▸ **Short task**
From the listing that follows, output everything exactly except the pictures.

▸ **Source excerpt**
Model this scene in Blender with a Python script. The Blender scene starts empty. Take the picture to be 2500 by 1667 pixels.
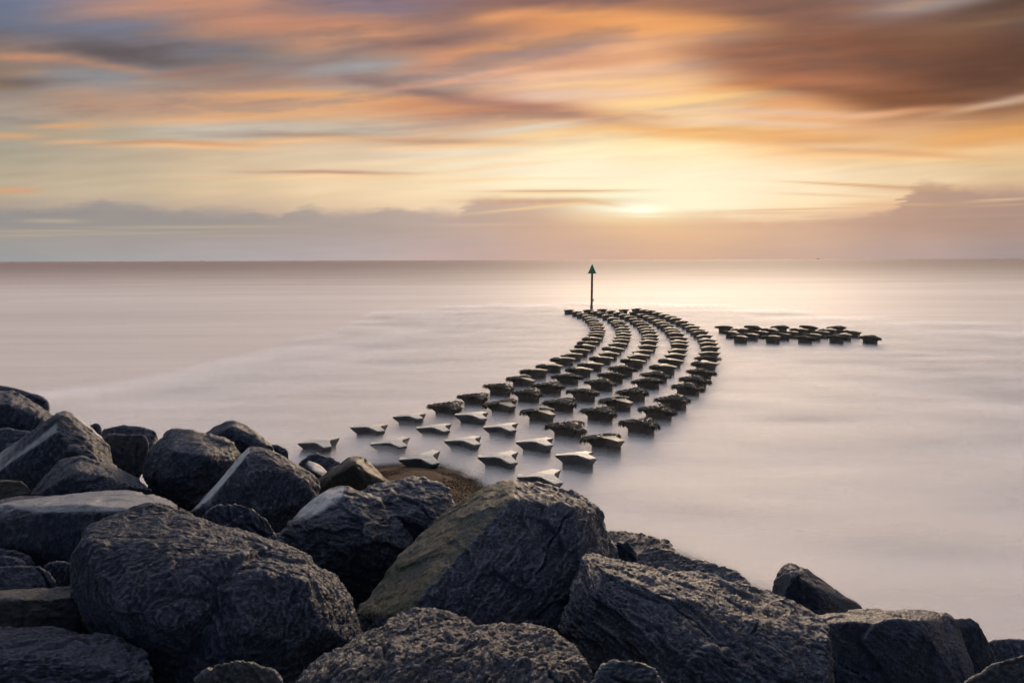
import bpy, bmesh, math, random
import numpy as np
from mathutils import Vector, Matrix

random.seed(7)
rng = np.random.default_rng(7)
scene = bpy.context.scene
COL = scene.collection
R = math.radians

# ------------------------------------------------------------------ camera
CAM_H = 6.5
LENS = 27.5
KD = LENS / 24.0                      # depths below were first read off for a 24 mm lens
F_PX = 2500 * LENS / 36.0            # focal length in photo pixels
CXP, CYP = 1250.0, 833.5
PITCH = math.atan(200.0 / F_PX)
ROLL = R(0.195)
fwd = Vector((0, math.cos(PITCH), -math.sin(PITCH)))
up0 = Vector((0, math.sin(PITCH), math.cos(PITCH)))
hor = Vector((1, 0, 0))
rgt = hor * math.cos(ROLL) - up0 * math.sin(ROLL)
upv = hor * math.sin(ROLL) + up0 * math.cos(ROLL)
cam_d = bpy.data.cameras.new("camera")
cam_d.sensor_width = 36.0
cam_d.lens = LENS
cam_d.clip_start = 0.05
cam_d.clip_end = 40000
cam = bpy.data.objects.new("camera", cam_d)
COL.objects.link(cam)
m = Matrix.Identity(4)
for i in range(3):
    m[i][0], m[i][1], m[i][2] = rgt[i], upv[i], -fwd[i]
m[2][3] = CAM_H
cam.matrix_world = m
scene.camera = cam

# ------------------------------------------------------------------ exposure, world, sun
scene.view_settings.view_transform = 'Standard'
scene.view_settings.look = 'None'
EXPO = 0.75
scene.view_settings.exposure = EXPO
scene.view_settings.gamma = 1.0
scene.cycles.transparent_max_bounces = 24
scene.cycles.use_adaptive_sampling = True
scene.cycles.adaptive_threshold = 0.03
scene.cycles.max_bounces = 10
scene.cycles.diffuse_bounces = 5
scene.cycles.glossy_bounces = 4

SUN_AZ = R(13.0)      # to the right of the view axis
SUN_EL = R(10.0)
world = bpy.data.worlds.new("World")
scene.world = world
world.use_nodes = True
wn = world.node_tree
skyt = wn.nodes.new('ShaderNodeTexSky')
skyt.sky_type = 'NISHITA'
skyt.sun_disc = False
skyt.sun_elevation = SUN_EL
skyt.sun_rotation = SUN_AZ
wn.links.new(skyt.outputs[0], wn.nodes['Background'].inputs[0])
wn.nodes['Background'].inputs[1].default_value = 0.08

sun_d = bpy.data.lights.new("sun", 'SUN')
sun_d.energy = 1.9
sun_d.angle = R(24)
sun_d.color = (1.0, 0.74, 0.50)
sun = bpy.data.objects.new("sun", sun_d)
COL.objects.link(sun)
sd = Vector((math.sin(SUN_AZ) * math.cos(SUN_EL), math.cos(SUN_AZ) * math.cos(SUN_EL), math.sin(SUN_EL)))
sun.rotation_euler = sd.to_track_quat('Z', 'Y').to_euler()
sun.location = sd * 200

# ------------------------------------------------------------------ helpers
def ray(px, py):
    return fwd + rgt * ((px - CXP) / F_PX) - upv * ((py - CYP) / F_PX)

def at_depth(px, py, D):
    d = ray(px, py)
    t = D / d.y
    return Vector((d.x * t, d.y * t, CAM_H + d.z * t))

def at_z(px, py, z):
    d = ray(px, py)
    t = (z - CAM_H) / d.z
    return Vector((d.x * t, d.y * t, z))

def tag(o, label=None, cat=None, group=None, kind=None):
    if label: o['label'] = label
    if cat: o['category'] = cat
    if group: o['group'] = group
    if kind: o['kind'] = kind
    return o

def new_obj(name, me, mat=None, parent=None):
    o = bpy.data.objects.new(name, me)
    if mat is not None and len(me.materials) == 0:
        me.materials.append(mat)
    COL.objects.link(o)
    if parent is not None:
        o.parent = parent
    return o

def mesh_np(name, V, Fq):
    me = bpy.data.meshes.new(name)
    me.from_pydata([tuple(v) for v in V], [], [tuple(f) for f in Fq])
    me.update()
    return me

def grid_mesh(name, X, Y, Z):
    ny, nx = X.shape
    V = np.stack([X, Y, Z], -1).reshape(-1, 3)
    idx = np.arange(nx * ny).reshape(ny, nx)
    q = np.stack([idx[:-1, :-1], idx[:-1, 1:], idx[1:, 1:], idx[1:, :-1]], -1).reshape(-1, 4)
    me = bpy.data.meshes.new(name)
    me.vertices.add(len(V)); me.vertices.foreach_set('co', V.astype(np.float32).ravel())
    me.loops.add(q.size); me.loops.foreach_set('vertex_index', q.astype(np.int32).ravel())
    me.polygons.add(len(q)); me.polygons.foreach_set('loop_start', (np.arange(len(q)) * 4).astype(np.int32))
    me.polygons.foreach_set('loop_total', np.full(len(q), 4, np.int32))
    me.update(calc_edges=True)
    me.polygons.foreach_set('use_smooth', np.ones(len(q), bool))
    return me

def float_attr(me, name, vals):
    a = me.attributes.new(name, 'FLOAT', 'POINT')
    a.data.foreach_set('value', np.asarray(vals, np.float32))

def smooth(a, b, x):
    t = np.clip((x - a) / (b - a), 0, 1)
    return t * t * (3 - 2 * t)

# ---- numpy noise
def _h(ix, iy, iz, seed):
    n = (ix.astype(np.int64) * 73856093) ^ (iy.astype(np.int64) * 19349663) ^ (iz.astype(np.int64) * 83492791) ^ (seed * 2654435761)
    n &= 0xffffffff
    n = ((n ^ (n >> 16)) * 0x45d9f3b) & 0xffffffff
    n = ((n ^ (n >> 16)) * 0x45d9f3b) & 0xffffffff
    return (n ^ (n >> 16)) & 0xffffffff

_G = rng.normal(size=(256, 3)); _G /= np.linalg.norm(_G, axis=1)[:, None]

def perlin(P, seed=0):
    I = np.floor(P).astype(np.int64); f = P - I
    u = f * f * f * (f * (f * 6 - 15) + 10)
    out = 0
    for dx in (0, 1):
        wx = u[:, 0] if dx else 1 - u[:, 0]
        for dy in (0, 1):
            wy = u[:, 1] if dy else 1 - u[:, 1]
            for dz in (0, 1):
                wz = u[:, 2] if dz else 1 - u[:, 2]
                g = _G[_h(I[:, 0] + dx, I[:, 1] + dy, I[:, 2] + dz, seed) & 255]
                d = g[:, 0] * (f[:, 0] - dx) + g[:, 1] * (f[:, 1] - dy) + g[:, 2] * (f[:, 2] - dz)
                out = out + wx * wy * wz * d
    return out * 1.5

def fbm(P, octv=4, seed=0, gain=0.5, ridged=False):
    s = 0; a = 1.0; tot = 0
    for o in range(octv):
        n = perlin(P * (2.03 ** o) + 17.3 * o, seed + o)
        if ridged: n = 0.5 - np.abs(n) * 1.6
        s = s + a * n; tot += a; a *= gain
    return s / tot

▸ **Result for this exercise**
Model this scene in Blender with a Python script. The Blender scene starts empty. Take the picture to be 2500 by 1667 pixels.
import bpy, bmesh, math, random
import numpy as np
from mathutils import Vector, Matrix

random.seed(7)
rng = np.random.default_rng(7)
scene = bpy.context.scene
COL = scene.collection
R = math.radians

# ------------------------------------------------------------------ camera
CAM_H = 6.5
LENS = 27.5
KD = LENS / 24.0                      # depths below were first read off for a 24 mm lens
F_PX = 2500 * LENS / 36.0            # focal length in photo pixels
CXP, CYP = 1250.0, 833.5
PITCH = math.atan(200.0 / F_PX)
ROLL = R(0.195)
fwd = Vector((0, math.cos(PITCH), -math.sin(PITCH)))
up0 = Vector((0, math.sin(PITCH), math.cos(PITCH)))
hor = Vector((1, 0, 0))
rgt = hor * math.cos(ROLL) - up0 * math.sin(ROLL)
upv = hor * math.sin(ROLL) + up0 * math.cos(ROLL)
cam_d = bpy.data.cameras.new("camera")
cam_d.sensor_width = 36.0
cam_d.lens = LENS
cam_d.clip_start = 0.05
cam_d.clip_end = 40000
cam = bpy.data.objects.new("camera", cam_d)
COL.objects.link(cam)
m = Matrix.Identity(4)
for i in range(3):
    m[i][0], m[i][1], m[i][2] = rgt[i], upv[i], -fwd[i]
m[2][3] = CAM_H
cam.matrix_world = m
scene.camera = cam

# ------------------------------------------------------------------ exposure, world, sun
scene.view_settings.view_transform = 'Standard'
scene.view_settings.look = 'None'
EXPO = 0.75
scene.view_settings.exposure = EXPO
scene.view_settings.gamma = 1.0
scene.cycles.transparent_max_bounces = 24
scene.cycles.use_adaptive_sampling = True
scene.cycles.adaptive_threshold = 0.03
scene.cycles.max_bounces = 10
scene.cycles.diffuse_bounces = 5
scene.cycles.glossy_bounces = 4

SUN_AZ = R(13.0)      # to the right of the view axis
SUN_EL = R(10.0)
world = bpy.data.worlds.new("World")
scene.world = world
world.use_nodes = True
wn = world.node_tree
skyt = wn.nodes.new('ShaderNodeTexSky')
skyt.sky_type = 'NISHITA'
skyt.sun_disc = False
skyt.sun_elevation = SUN_EL
skyt.sun_rotation = SUN_AZ
wn.links.new(skyt.outputs[0], wn.nodes['Background'].inputs[0])
wn.nodes['Background'].inputs[1].default_value = 0.08

sun_d = bpy.data.lights.new("sun", 'SUN')
sun_d.energy = 1.9
sun_d.angle = R(24)
sun_d.color = (1.0, 0.74, 0.50)
sun = bpy.data.objects.new("sun", sun_d)
COL.objects.link(sun)
sd = Vector((math.sin(SUN_AZ) * math.cos(SUN_EL), math.cos(SUN_AZ) * math.cos(SUN_EL), math.sin(SUN_EL)))
sun.rotation_euler = sd.to_track_quat('Z', 'Y').to_euler()
sun.location = sd * 200

# ------------------------------------------------------------------ helpers
def ray(px, py):
    return fwd + rgt * ((px - CXP) / F_PX) - upv * ((py - CYP) / F_PX)

def at_depth(px, py, D):
    d = ray(px, py)
    t = D / d.y
    return Vector((d.x * t, d.y * t, CAM_H + d.z * t))

def at_z(px, py, z):
    d = ray(px, py)
    t = (z - CAM_H) / d.z
    return Vector((d.x * t, d.y * t, z))

def tag(o, label=None, cat=None, group=None, kind=None):
    if label: o['label'] = label
    if cat: o['category'] = cat
    if group: o['group'] = group
    if kind: o['kind'] = kind
    return o

def new_obj(name, me, mat=None, parent=None):
    o = bpy.data.objects.new(name, me)
    if mat is not None and len(me.materials) == 0:
        me.materials.append(mat)
    COL.objects.link(o)
    if parent is not None:
        o.parent = parent
    return o

def mesh_np(name, V, Fq):
    me = bpy.data.meshes.new(name)
    me.from_pydata([tuple(v) for v in V], [], [tuple(f) for f in Fq])
    me.update()
    return me

def grid_mesh(name, X, Y, Z):
    ny, nx = X.shape
    V = np.stack([X, Y, Z], -1).reshape(-1, 3)
    idx = np.arange(nx * ny).reshape(ny, nx)
    q = np.stack([idx[:-1, :-1], idx[:-1, 1:], idx[1:, 1:], idx[1:, :-1]], -1).reshape(-1, 4)
    me = bpy.data.meshes.new(name)
    me.vertices.add(len(V)); me.vertices.foreach_set('co', V.astype(np.float32).ravel())
    me.loops.add(q.size); me.loops.foreach_set('vertex_index', q.astype(np.int32).ravel())
    me.polygons.add(len(q)); me.polygons.foreach_set('loop_start', (np.arange(len(q)) * 4).astype(np.int32))
    me.polygons.foreach_set('loop_total', np.full(len(q), 4, np.int32))
    me.update(calc_edges=True)
    me.polygons.foreach_set('use_smooth', np.ones(len(q), bool))
    return me

def float_attr(me, name, vals):
    a = me.attributes.new(name, 'FLOAT', 'POINT')
    a.data.foreach_set('value', np.asarray(vals, np.float32))

def smooth(a, b, x):
    t = np.clip((x - a) / (b - a), 0, 1)
    return t * t * (3 - 2 * t)

# ---- numpy noise
def _h(ix, iy, iz, seed):
    n = (ix.astype(np.int64) * 73856093) ^ (iy.astype(np.int64) * 19349663) ^ (iz.astype(np.int64) * 83492791) ^ (seed * 2654435761)
    n &= 0xffffffff
    n = ((n ^ (n >> 16)) * 0x45d9f3b) & 0xffffffff
    n = ((n ^ (n >> 16)) * 0x45d9f3b) & 0xffffffff
    return (n ^ (n >> 16)) & 0xffffffff

_G = rng.normal(size=(256, 3)); _G /= np.linalg.norm(_G, axis=1)[:, None]

def perlin(P, seed=0):
    I = np.floor(P).astype(np.int64); f = P - I
    u = f * f * f * (f * (f * 6 - 15) + 10)
    out = 0
    for dx in (0, 1):
        wx = u[:, 0] if dx else 1 - u[:, 0]
        for dy in (0, 1):
            wy = u[:, 1] if dy else 1 - u[:, 1]
            for dz in (0, 1):
                wz = u[:, 2] if dz else 1 - u[:, 2]
                g = _G[_h(I[:, 0] + dx, I[:, 1] + dy, I[:, 2] + dz, seed) & 255]
                d = g[:, 0] * (f[:, 0] - dx) + g[:, 1] * (f[:, 1] - dy) + g[:, 2] * (f[:, 2] - dz)
                out = out + wx * wy * wz * d
    return out * 1.5

def fbm(P, octv=4, seed=0, gain=0.5, ridged=False):
    s = 0; a = 1.0; tot = 0
    for o in range(octv):
        n = perlin(P * (2.03 ** o) + 17.3 * o, seed + o)
        if ridged: n = 0.5 - np.abs(n) * 1.6
        s = s + a * n; tot += a; a *= gain
    return s / tot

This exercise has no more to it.